Yes. FANUC's Beta series motors, including the βM1/4000, are compatible with Alpha SVM module amplifiers as well as the Beta SVU family. The SVM1-12 (A06B-6079-H101) and SVM2 dual-axis modules in the 12A current class are commonly used with the βM1/4000. The motor ID number configuration in the CNC servo parameters covers the same motor model regardless of whether the drive is a Beta SVU or Alpha SVM unit. Mixing Beta motors with Alpha amplifiers is a documented and supported configuration used widely in machines where an integrator chose the Alpha drive platform for other axes but needed the smaller Beta motor frame for a low-torque axis. The amplifier's current rating must still be appropriate for the motor's continuous and peak current requirements, and the cable pinout differences between Beta and Alpha motor connectors need to be addressed with the correct adapter cable or by verifying the specific cable part number for the intended amplifier.

Q5: What are the signs that this motor needs replacement rather than repair, and is field repair of the bA64b encoder practical?
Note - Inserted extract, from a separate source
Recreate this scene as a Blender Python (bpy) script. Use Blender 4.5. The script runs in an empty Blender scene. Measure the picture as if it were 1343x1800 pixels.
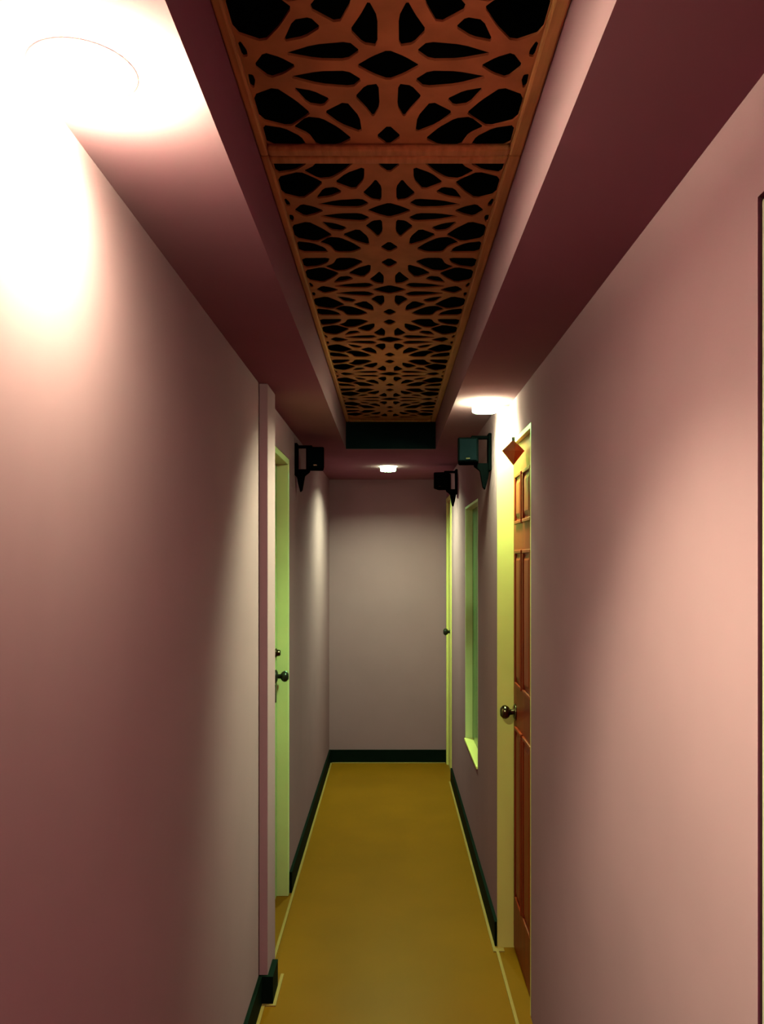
import bpy, bmesh, math, random
from mathutils import Vector, Matrix
S = bpy.context.scene
C = S.collection
R = math.radians

# ---------------------------------------------------------------- camera, world, exposure
EYE = 1.55
FPX = 1400.0                      # focal length in pixels of a 1343 x 1800 frame
cam = bpy.data.cameras.new('camera')
cam.sensor_fit = 'HORIZONTAL'; cam.sensor_width = 36.0
cam.lens = 36.0 * FPX / 1343.0
cam.shift_x = -15.5 / 1343.0      # the corridor's vanishing point sits right of and below the centre
cam.shift_y = 85.0 / 1343.0
cam.clip_start = 0.02
co = bpy.data.objects.new('camera', cam); C.objects.link(co)
co.location = (0, 0, EYE); co.rotation_euler = (R(90), 0, 0)
S.camera = co
W = bpy.data.worlds.new('world'); S.world = W; W.use_nodes = True
W.node_tree.nodes['Background'].inputs[0].default_value = (0.0, 0.0, 0.0, 1)
W.node_tree.nodes['Background'].inputs[1].default_value = 0.0
vs = S.view_settings
S.display_settings.display_device = 'sRGB'
vs.view_transform = 'Standard'; vs.look = 'None'; vs.gamma = 1.0; vs.use_curve_mapping = False
vs.exposure = 0.9
S.cycles.sample_clamp_indirect = 6.0
S.cycles.max_bounces = 10; S.cycles.diffuse_bounces = 8
LAMPS = {   # radiance of each lamp's lens, and its colour
    'near': (1450.0, (0.52, 1.0, 0.42)), 'door': (2000.0, (0.38, 1.0, 0.38)),
    'far': (3400.0, (0.36, 1.0, 0.39)), 'rear_fill': (650.0, (1.0, 0.22, 0.52))}

# ---------------------------------------------------------------- materials
def mat(name, col, rough=0.5, spec=0.5, metal=0.0, var=0.0, scale=8.0, bump=0.0, bscale=200.0, stretch=None, coat=0.0):
    if not metal: col = tuple(c * 0.55 for c in col)      # the paints here are deep-toned
    m = bpy.data.materials.new(name); m.use_nodes = True
    nt = m.node_tree; b = nt.nodes['Principled BSDF']
    b.inputs['Base Color'].default_value = (*col, 1)
    b.inputs['Roughness'].default_value = rough
    b.inputs['Specular IOR Level'].default_value = spec
    b.inputs['Metallic'].default_value = metal
    b.inputs['Coat Weight'].default_value = coat
    tc = nt.nodes.new('ShaderNodeTexCoord')
    src = tc.outputs['Object']
    if stretch:
        mp = nt.nodes.new('ShaderNodeMapping'); mp.inputs['Scale'].default_value = stretch
        nt.links.new(src, mp.inputs['Vector']); src = mp.outputs['Vector']
    if var:
        n = nt.nodes.new('ShaderNodeTexNoise'); n.inputs['Scale'].default_value = scale; n.inputs['Detail'].default_value = 5
        nt.links.new(src, n.inputs['Vector'])
        r = nt.nodes.new('ShaderNodeValToRGB')
        r.color_ramp.elements[0].position = 0.3; r.color_ramp.elements[1].position = 0.7
        r.color_ramp.elements[0].color = (*[c * (1 - var) for c in col], 1)
        r.color_ramp.elements[1].color = (*[min(1, c * (1 + var)) for c in col], 1)
        nt.links.new(n.outputs['Fac'], r.inputs['Fac']); nt.links.new(r.outputs['Color'], b.inputs['Base Color'])
    if bump:
        n2 = nt.nodes.new('ShaderNodeTexNoise'); n2.inputs['Scale'].default_value = bscale; n2.inputs['Detail'].default_value = 3
        nt.links.new(src, n2.inputs['Vector'])
        bp = nt.nodes.new('ShaderNodeBump'); bp.inputs['Strength'].default_value = bump; bp.inputs['Distance'].default_value = 0.002
        nt.links.new(n2.outputs['Fac'], bp.inputs['Height']); nt.links.new(bp.outputs['Normal'], b.inputs['Normal'])
    return m
def emit(name, col, strength):
    m = bpy.data.materials.new(name); m.use_nodes = True
    b = m.node_tree.nodes['Principled BSDF']
    b.inputs['Base Color'].default_value = (0.9, 0.9, 0.88, 1)
    b.inputs['Emission Color'].default_value = (*col, 1); b.inputs['Emission Strength'].default_value = strength
    return m
M = dict(
    wall=mat('mauve_wall_paint', (0.38, 0.118, 0.20), 0.6, 0.0, var=0.04, scale=2.5, bump=0.06, bscale=90),
    ceil=mat('mauve_ceiling_paint', (0.38, 0.118, 0.20), 0.6, 0.0, var=0.03, scale=3, bump=0.05, bscale=90),
    floor=mat('golden_vinyl', (0.235, 0.052, 0.004), 0.4, 0.02, var=0.07, scale=3.5),
    base=mat('black_green_skirting', (0.003, 0.004, 0.0035), 0.6, 0.02, var=0.2, scale=20),
    strip=mat('pale_floor_strip', (0.36, 0.12, 0.045), 0.4, 0.1, var=0.06, scale=15),
    cream=mat('cream_gloss_paint', (0.90, 0.46, 0.18), 0.4, 0.25, var=0.04, scale=6),
    ivory=mat('ivory_paint', (0.50, 0.24, 0.26), 0.4, 0.2, var=0.04, scale=6),
    green=mat('pale_green_gloss_paint', (0.90, 0.62, 0.36), 0.4, 0.3, var=0.05, scale=6),
    greend=mat('green_door_paint', (0.45, 0.36, 0.17), 0.45, 0.3, var=0.06, scale=6),
    wood=mat('red_brown_varnished_wood', (0.26, 0.017, 0.007), 0.4, 0.08, var=0.3, scale=5, stretch=(12, 12, 0.8), coat=0.0),
    wood_o=mat('orange_wood', (0.60, 0.085, 0.03), 0.5, 0.1, var=0.2, scale=20),
    lattice=mat('carved_brown_board', (0.62, 0.19, 0.085), 0.6, 0.1, var=0.18, scale=14),
    rail=mat('brown_frame_wood', (0.70, 0.22, 0.10), 0.5, 0.1, var=0.2, scale=6, stretch=(14, 1, 14)),
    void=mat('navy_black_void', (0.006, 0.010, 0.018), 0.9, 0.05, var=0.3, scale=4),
    black=mat('black_plastic', (0.0007, 0.0006, 0.0009), 0.8, 0.0, var=0.2, scale=40),
    grille=mat('charcoal_grille_cloth', (0.0012, 0.0012, 0.0022), 0.8, 0.0, bump=0.6, bscale=900),
    chrome=mat('dull_brass', (0.10, 0.045, 0.03), 0.2, 0.5, metal=1.0, var=0.1, scale=30),
    dark=mat('dark_bronze', (0.012, 0.006, 0.006), 0.28, 0.3, metal=0.3, var=0.1, scale=30),
    trimw=mat('white_lamp_trim', (0.75, 0.40, 0.50), 0.4, 0.4, var=0.03, scale=20),
    gap=mat('dark_maroon_gap', (0.06, 0.014, 0.02), 0.7, 0.2, var=0.1, scale=10),
)
g = bpy.data.materials.new('green_tinted_pane'); g.use_nodes = True
b = g.node_tree.nodes['Principled BSDF']
nz = g.node_tree.nodes.new('ShaderNodeTexNoise'); nz.inputs['Scale'].default_value = 3
rp = g.node_tree.nodes.new('ShaderNodeValToRGB')
rp.color_ramp.elements[0].color = (0.04, 0.065, 0.02, 1); rp.color_ramp.elements[1].color = (0.05, 0.08, 0.03, 1)
g.node_tree.links.new(nz.outputs['Fac'], rp.inputs['Fac']); g.node_tree.links.new(rp.outputs['Color'], b.inputs['Base Color'])
b.inputs['Roughness'].default_value = 0.25; b.inputs['Specular IOR Level'].default_value = 0.35
M['pane'] = g

# ---------------------------------------------------------------- helpers
def tag(o, label=None, cat=None, group=None, kind=None):
    if label: o['label'] = label
    if cat: o['category'] = cat
    if group: o['group'] = group
    if kind: o['kind'] = kind
    return o
def empty(name, loc=(0, 0, 0), rz=0.0):
    o = bpy.data.objects.new(name, None); C.objects.link(o)
    o.location = loc; o.rotation_euler = (0, 0, rz); o.empty_display_size = 0.05
    return o
def obj(name, bm, m, parent=None, smooth=False, bevel=0.0, segs=2):
    me = bpy.data.meshes.new(name)
    bmesh.ops.recalc_face_normals(bm, faces=bm.faces[:])
    bm.to_mesh(me); bm.free()
    me.materials.append(M[m] if isinstance(m, str) else m)
    if smooth:
        for p in me.polygons: p.use_smooth = True
    o = bpy.data.objects.new(name, me); C.objects.link(o)
    if parent: o.parent = parent
    if bevel:
        md = o.modifiers.new('bevel', 'BEVEL'); md.width = bevel; md.segments = segs; md.limit_method = 'ANGLE'
    return o
def box(bm, x0, x1, y0, y1, z0, z1):
    v = [bm.verts.new((x, y, z)) for x in (x0, x1) for y in (y0, y1) for z in (z0, z1)]
    for f in ((0, 1, 3, 2), (4, 6, 7, 5), (0, 4, 5, 1), (2, 3, 7, 6), (0, 2, 6, 4), (1, 5, 7, 3)):
        bm.faces.new([v[i] for i in f])
def boxes(lst):
    bm = bmesh.new()
    for t in lst: box(bm, *t)
    return bm
def prism(pts, axis, a, b_):
    """extrude a 2D outline along axis ('x','y','z') from a to b_"""
    bm = bmesh.new()
    def P(p, t):
        return {'x': (t, p[0], p[1]), 'y': (p[0], t, p[1]), 'z': (p[0], p[1], t)}[axis]
    v0 = [bm.verts.new(P(p, a)) for p in pts]; v1 = [bm.verts.new(P(p, b_)) for p in pts]
    bm.faces.new(v0); bm.faces.new(v1[::-1])
    n = len(pts)
    for i in range(n): bm.faces.new((v0[i], v0[(i + 1) % n], v1[(i + 1) % n], v1[i]))
    return bm
def lathe(prof, axis='z', n=28, sgn=1):
    """prof: (radius, height) pairs turned about an axis through the origin"""
    bm = bmesh.new(); rings = []
    for r, h in prof:
        ring = []
        for k in range(n):
            a = 2 * math.pi * k / n; c, s = r * math.cos(a), r * math.sin(a); h_ = h * sgn
            ring.append(bm.verts.new({'z': (c, s, h_), 'x': (h_, c, s), 'y': (c, h_, s)}[axis]))
        rings.append(ring)
    for i in range(len(rings) - 1):
        for k in range(n):
            bm.faces.new((rings[i][k], rings[i][(k + 1) % n], rings[i + 1][(k + 1) % n], rings[i + 1][k]))
    for ring, rv in ((rings[0], prof[0][0]), (rings[-1], prof[-1][0])):
        if rv > 1e-6 and prof[0] != prof[-1]: bm.faces.new(ring)
    bmesh.ops.remove_doubles(bm, verts=bm.verts[:], dist=1e-6)
    return bm
def struct(name, bm, m, parent=None, **k):
    o = obj(name, bm, m, parent, **k)
    if parent is None: o['kind'] = 'structure'
    return o

# ---------------------------------------------------------------- the shell
HC = EYE + 0.62          # soffit underside
HL = EYE + 0.783         # underside of the carved panels
BACK, END = -2.2, 6.11
LN, LF = -0.462, -0.473  # left wall before / after the pilaster
RN, RF = 0.475, 0.430    # right wall before / after the wooden door
T = 0.14
DH = 2.02                # door head
SO = 0.25                # half-width of the ceiling recess
REC_END = 4.45

tag(struct('floor', boxes([(-0.75, 0.75, BACK - .1, END + .1, -0.06, 0)]), 'floor'), 'golden brown glossy floor of the corridor')
# ceiling: two soffits, the closing soffit at the far end and the upstands beside the carved panels
tag(struct('ceiling', boxes([
    (-0.75, -SO, BACK - .1, END + .1, HC, HL + 0.02),
    (SO, 0.75, BACK - .1, END + .1, HC, HL + 0.02),
    (-SO, SO, REC_END, END + .1, HC, HL + 0.02),
    (-SO, SO, BACK - .1, BACK + .1, HC, HL + 0.02)]), 'ceil'), 'mauve painted soffits flanking the carved ceiling recess')
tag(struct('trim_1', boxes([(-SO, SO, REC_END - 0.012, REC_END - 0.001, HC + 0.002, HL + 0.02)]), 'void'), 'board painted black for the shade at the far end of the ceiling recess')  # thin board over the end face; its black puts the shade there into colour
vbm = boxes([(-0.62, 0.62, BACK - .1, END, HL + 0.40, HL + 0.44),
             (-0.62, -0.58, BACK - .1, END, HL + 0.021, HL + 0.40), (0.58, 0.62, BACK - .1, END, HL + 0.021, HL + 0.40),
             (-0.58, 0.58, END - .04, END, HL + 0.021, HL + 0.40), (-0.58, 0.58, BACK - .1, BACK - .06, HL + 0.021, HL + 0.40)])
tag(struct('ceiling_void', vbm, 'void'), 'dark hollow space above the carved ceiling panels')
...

The most common reasons to replace an A06B-0116-B275#0008 rather than repair it are: persistent SV (servo) alarms related to encoder communication errors that do not clear after cable inspection and connector reseating; physical damage to the shaft, keyway, or housing from a crash or overload; winding insulation failure confirmed by a low insulation resistance measurement (typically below 1 MΩ at 500V DC is a concern for FANUC motors); and brake failure where the brake no longer holds rated torque or the coil has an open circuit. Field replacement of the bA64b encoder disc or electronics is generally not practical or recommended without specialist equipment — the encoder is a precision optical assembly that requires clean-room conditions, calibrated tooling for disc installation, and functional test equipment to verify signal integrity after reassembly. In most field situations, it is faster and more reliable to replace the complete motor unit. Reputable FANUC service organisations can overhaul the motor and replace the encoder under controlled conditions, which is a valid option when original replacement units are in short supply.